## Exercise brief
Go to the line containing "0.31, 0.27), 1.0)" below; retype it and all following lines exactly, and leave out the pictures.

-------- Recorded information

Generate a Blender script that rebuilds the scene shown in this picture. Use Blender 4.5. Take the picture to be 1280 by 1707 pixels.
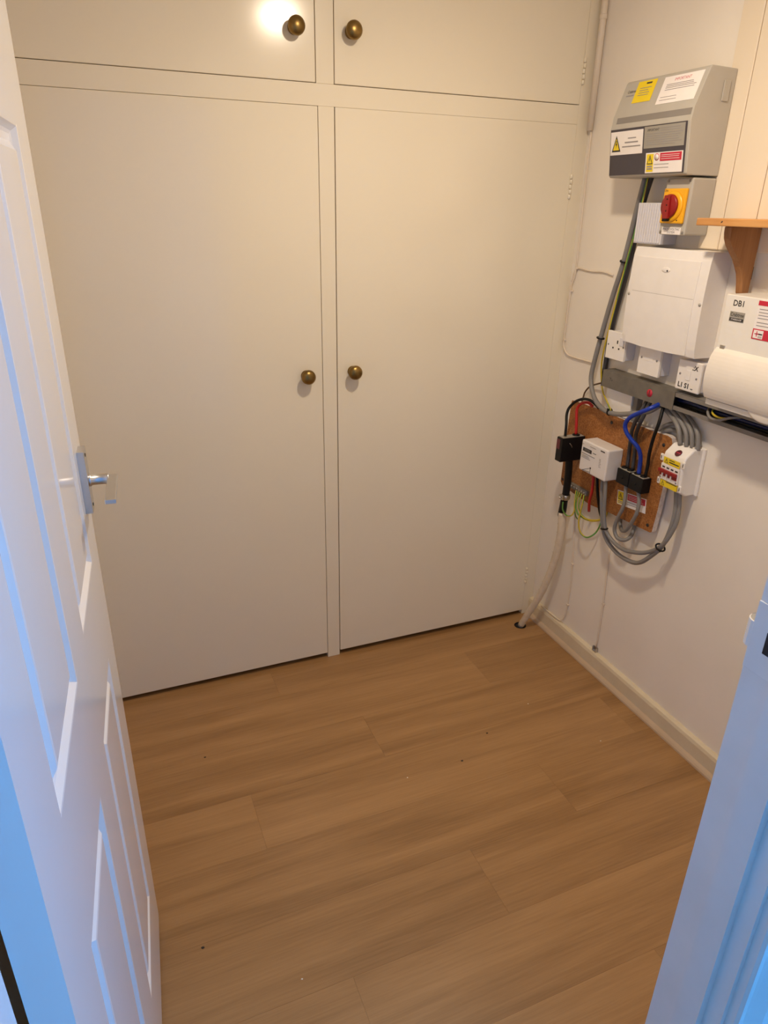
import bpy, bmesh, math, random
from mathutils import Vector, Matrix
random.seed(7)
for o in list(bpy.data.objects):
    bpy.data.objects.remove(o)
S = bpy.context.scene
COL = S.collection

# ------------------------------------------------------------------ camera
cd = bpy.data.cameras.new('camera'); cam = bpy.data.objects.new('camera', cd); COL.objects.link(cam)
cd.sensor_fit = 'VERTICAL'; cd.sensor_height = 36.0; cd.lens = 24.3337
cd.clip_start = 0.02
def set_camera():
    # rows: world x, y, z expressed in (right, down, forward) of the camera
    ex = Vector((3647 - 640, 401 - 853.5, 1153.8237)).normalized()
    ez = -Vector((591 - 640, 3470 - 853.5, 1153.8237)).normalized()
    ez = (ez - ex * ex.dot(ez)).normalized()
    ey = ez.cross(ex)
    right = Vector((ex[0], ey[0], ez[0])); down = Vector((ex[1], ey[1], ez[1])); fwd = Vector((ex[2], ey[2], ez[2]))
    m = Matrix((right, -down, -fwd)).transposed().to_4x4()
    m.translation = Vector((-1.518, -2.065, 1.55))
    cam.matrix_world = m
set_camera()
S.camera = cam

# ------------------------------------------------------------------ light and exposure
world = bpy.data.worlds.new('daylight'); S.world = world; world.use_nodes = True
bg = world.node_tree.nodes['Background']
bg.inputs[0].default_value = (0.07, 0.38, 1.0, 1); bg.inputs[1].default_value = 5.8
LAMP_COL = (1.0, 0.82, 0.62); LAMP_STRENGTH = 500.0
S.view_settings.view_transform = 'Standard'; S.view_settings.look = 'None'
S.view_settings.gamma = 1.0; S.view_settings.use_curve_mapping = False
S.view_settings.exposure = 0.0
S.cycles.diffuse_bounces = 8; S.cycles.max_bounces = 12; S.cycles.sample_clamp_indirect = 6.0

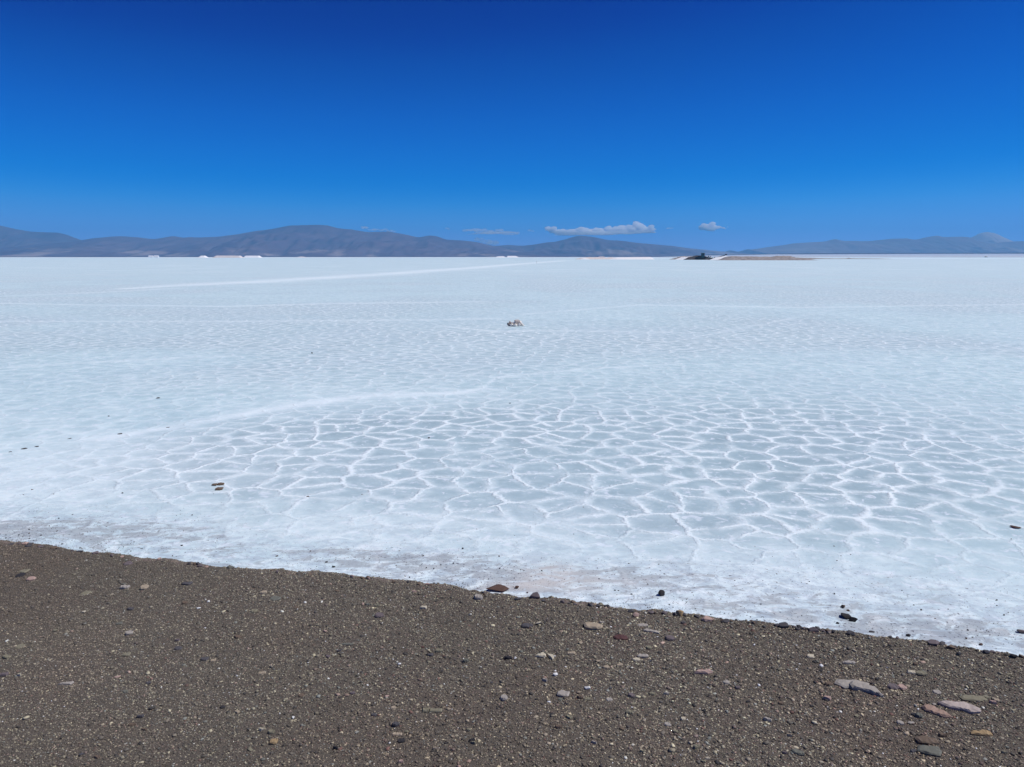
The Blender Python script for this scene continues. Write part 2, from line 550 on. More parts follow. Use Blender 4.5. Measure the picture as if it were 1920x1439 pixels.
dirt = np.zeros_like(X)
dirt += 0.85 * blob(40, 990, 1.5, 0.5)
dirt += 0.6 * blob(250, 1005, 1.6, 0.5, -0.12)
dirt += 0.58 * blob(880, 1065, 1.2, 0.35, -0.1)
dirt += 0.5 * blob(700, 1045, 0.9, 0.3)
dirt += 0.42 * blob(480, 1040, 0.9, 0.22)
dirt += 0.45 * blob(960, 1100, 0.7, 0.2)
dirt += 0.45 * blob(1130, 1080, 0.9, 0.3)
dirt += 0.35 * blob(1620, 1165, 1.2, 0.35)
dirt += 0.42 * blob(1800, 1190, 1.0, 0.22)
dirt += 0.30 * blob(1450, 1110, 2.2, 0.7)
dirt += 0.22 * near
dirt = np.clip(dirt * (0.8 + 0.5 * n1), 0, 1)
crumb = np.clip(np.exp(-np.clip(shore_d, 0, None) / 2.0) * (Y < 30) * (0.9 + 0.5 * n1), 0, 1)
tan = np.clip(0.6 * blob(1030, 1075, 0.30, 0.30) + 0.35 * blob(1085, 1092, 0.55, 0.2) + 0.5 * blob(960, 1100, 0.35, 0.12), 0, 1)
grey_line = line_mask([(1660, 483.6, 0.3), (1780, 483.4, 0.5), (1930, 483.3, 0.6)], 0.8) + line_mask([(1220, 485.6, 0.5), (1250, 485.8, 0.5)], 0.6)

Z = ZS + 0.012 * fbm(X, Y, 2.2, 81, 3) * (RR < 60)
V = np.stack([X, Y, Z], -1).reshape(-1, 3)
me = np_mesh('salt_flat', V, grid_faces(len(th), len(rings), True)[:, ::-1])
for k, v in (('poly', poly), ('white', white), ('dirt', dirt + grey_line * 0), ('tan', tan), ('crumb', crumb)):
    fattr(me, k, v)
tag(link('salt_flat', me, M_SALT, smooth=True), kind='structure')

# ------------------------------------------------------------------ far pale plain that climbs gently on the right
pxs = np.linspace(1290, 2300, 120)
v = np.linspace(0, 1, 40)
top_row = np.interp(pxs, [1290, 1345, 1450, 1540, 1920, 2300], [481.6, 480.6, 478.8, 477.6, 476.6, 476.0])


def plain(name, Y0, Y1, rows0, rows1, mat, bulge=0.0, lab=None):
    VV = []
    for i, p in enumerate(pxs):
        xa = (p - 960) / F
        for t in v:
            y = Y0 + (Y1 - Y0) * t
            row = rows0[i] + (rows1[i] - rows0[i]) * t
            z = H + (HOR - row) / F * y if Y0 > 5000 else (ZS - 0.06) + (H + (HOR - rows1[i]) / F * Y1 - ZS) * t ** 1.5
            VV.append((xa * (Y0 + Y1) / 2 * (0.6 + 0.4 * 2 * y / (Y0 + Y1)), y, z + 0.25 * vnoise(p, t * 9, 8, 91)))
    m_ = np_mesh(name, np.array(VV), grid_faces(len(pxs), len(v)))
    return tag(link(name, m_, mat, smooth=True), kind='structure')


plain('salt_plain', 3600, 9000, top_row, top_row, M_PALE)
plain('plain', 9000, 10500, top_row, np.maximum(top_row - 2.4, 473.8), M_BROWN)


# ------------------------------------------------------------------ mountains
def mountains(name, prof, Yc, depth, mat, seed, pw=1.5, gul=0.21):
    prof = sorted(prof)
    px = np.arange(prof[0][0], prof[-1][0] + 1, 2.5)
    py = np.interp(px, [p[0] for p in prof], [p[1] for p in prof])
    # soften the corners of the traced skyline, then roughen it a little
    ker = np.array([1, 2, 3, 2, 1.]) / 9
    py = np.convolve(np.pad(py, 2, mode='edge'), ker, mode='valid')
    xw = (px - 960) / F / (cp + sp * (719.5 - 460) / F) * Yc
    py = py + 0.55 * fbm(xw, xw * 0, Yc * 0.02, seed, 4)
    hc = np.maximum(H + (HOR - py) / F * Yc * 1.0 / (cp * (cp + sp * (719.5 - 460) / F)) * 1.0, 1.0)
    vf = np.linspace(0, 1, 46)
    VV = np.zeros((len(px), 46 + 14, 3))
    for k, t in enumerate(vf):
        ys = Yc - depth * (1 - t)
        sh = t ** pw
        n = fbm(xw + 0 * t, np.full_like(xw, ys), depth * 0.16, seed + 5, 5)
        rg = 1 - np.abs(fbm(xw * 1.0 + 300, np.full_like(xw, ys * 0.25), depth * 0.12, seed + 9, 4)) * 2
        z = hc * (sh + (gul * n + gul * 0.9 * (rg - 0.6)) * math.sin(math.pi * t ** 0.85) * 1.2)
        z = np.minimum(z, hc * (0.999 - 0.25 * (1 - t)))
        VV[:, k] = np.stack([xw, np.full_like(xw, ys), np.maximum(z, -1.2) - (2 if k == 0 else 0)], -1)
    for k in range(14):
        t = (k + 1) / 14
        ys = Yc + depth * 0.7 * t
        VV[:, 46 + k] = np.stack([xw, np.full_like(xw, ys), hc * (1 - t) ** 1.2 - 2 * t], -1)
    m_ = np_mesh(name, VV.reshape(-1, 3), grid_faces(len(px), 60))
    return tag(link(name, m_, mat, smooth=True), kind='structure')


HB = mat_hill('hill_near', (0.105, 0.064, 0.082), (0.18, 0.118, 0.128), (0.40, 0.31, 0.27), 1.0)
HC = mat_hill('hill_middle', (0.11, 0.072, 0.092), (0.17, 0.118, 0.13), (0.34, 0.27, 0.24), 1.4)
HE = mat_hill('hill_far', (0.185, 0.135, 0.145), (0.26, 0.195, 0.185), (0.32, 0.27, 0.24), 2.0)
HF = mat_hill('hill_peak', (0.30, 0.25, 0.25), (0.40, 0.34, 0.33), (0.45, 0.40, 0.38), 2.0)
MA = [(-260, 440), (-120, 428), (-40, 421), (0, 424), (30, 431), (60, 436), (90, 437.5), (110, 438), (128, 442), (150, 450), (190, 462), (240, 472)]
MB = [(-300, 478), (-150, 473), (0, 469), (70, 466), (80, 461), (120, 457), (150, 453), (175, 448), (210, 445), (225, 444), (255, 446), (290, 449.5),
      (325, 444), (345, 447.5), (355, 446), (375, 447), (410, 445), (450, 440), (480, 435), (500, 433), (545, 425), (575, 424.5), (600, 424),
      (615, 424.5), (635, 430), (660, 432), (690, 437), (715, 436), (730, 435.5), (755, 440), (785, 446.5), (805, 443), (818, 444), (835, 450),
      (865, 452), (895, 455), (915, 460), (935, 463), (970, 469), (1010, 475), (1060, 480)]
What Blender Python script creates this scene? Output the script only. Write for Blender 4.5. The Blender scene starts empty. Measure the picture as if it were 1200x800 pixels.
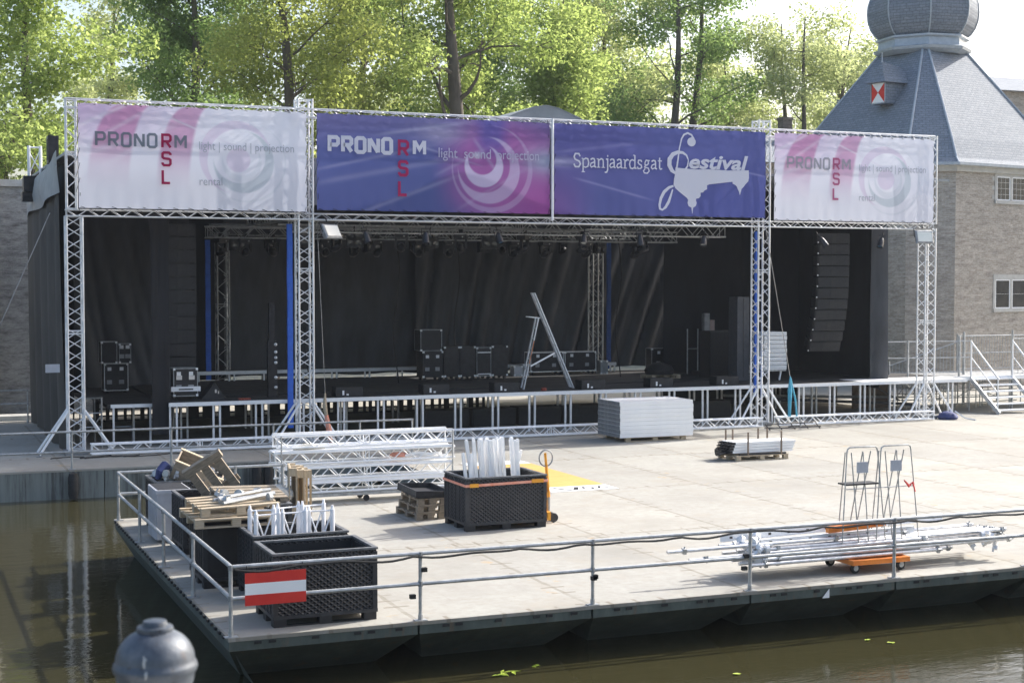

----------------

## Full solution
HB = mat_hill('hill_near', (0.105, 0.064, 0.082), (0.18, 0.118, 0.128), (0.40, 0.31, 0.27), 1.0)
HC = mat_hill('hill_middle', (0.11, 0.072, 0.092), (0.17, 0.118, 0.13), (0.34, 0.27, 0.24), 1.4)
HE = mat_hill('hill_far', (0.185, 0.135, 0.145), (0.26, 0.195, 0.185), (0.32, 0.27, 0.24), 2.0)
HF = mat_hill('hill_peak', (0.30, 0.25, 0.25), (0.40, 0.34, 0.33), (0.45, 0.40, 0.38), 2.0)
MA = [(-260, 440), (-120, 428), (-40, 421), (0, 424), (30, 431), (60, 436), (90, 437.5), (110, 438), (128, 442), (150, 450), (190, 462), (240, 472)]
MB = [(-300, 478), (-150, 473), (0, 469), (70, 466), (80, 461), (120, 457), (150, 453), (175, 448), (210, 445), (225, 444), (255, 446), (290, 449.5),
      (325, 444), (345, 447.5), (355, 446), (375, 447), (410, 445), (450, 440), (480, 435), (500, 433), (545, 425), (575, 424.5), (600, 424),
      (615, 424.5), (635, 430), (660, 432), (690, 437), (715, 436), (730, 435.5), (755, 440), (785, 446.5), (805, 443), (818, 444), (835, 450),
      (865, 452), (895, 455), (915, 460), (935, 463), (970, 469), (1010, 475), (1060, 480)]
What Blender Python script creates this scene? Output the script only. Write for Blender 4.5. The Blender scene starts empty. Measure the picture as if it were 1200x800 pixels.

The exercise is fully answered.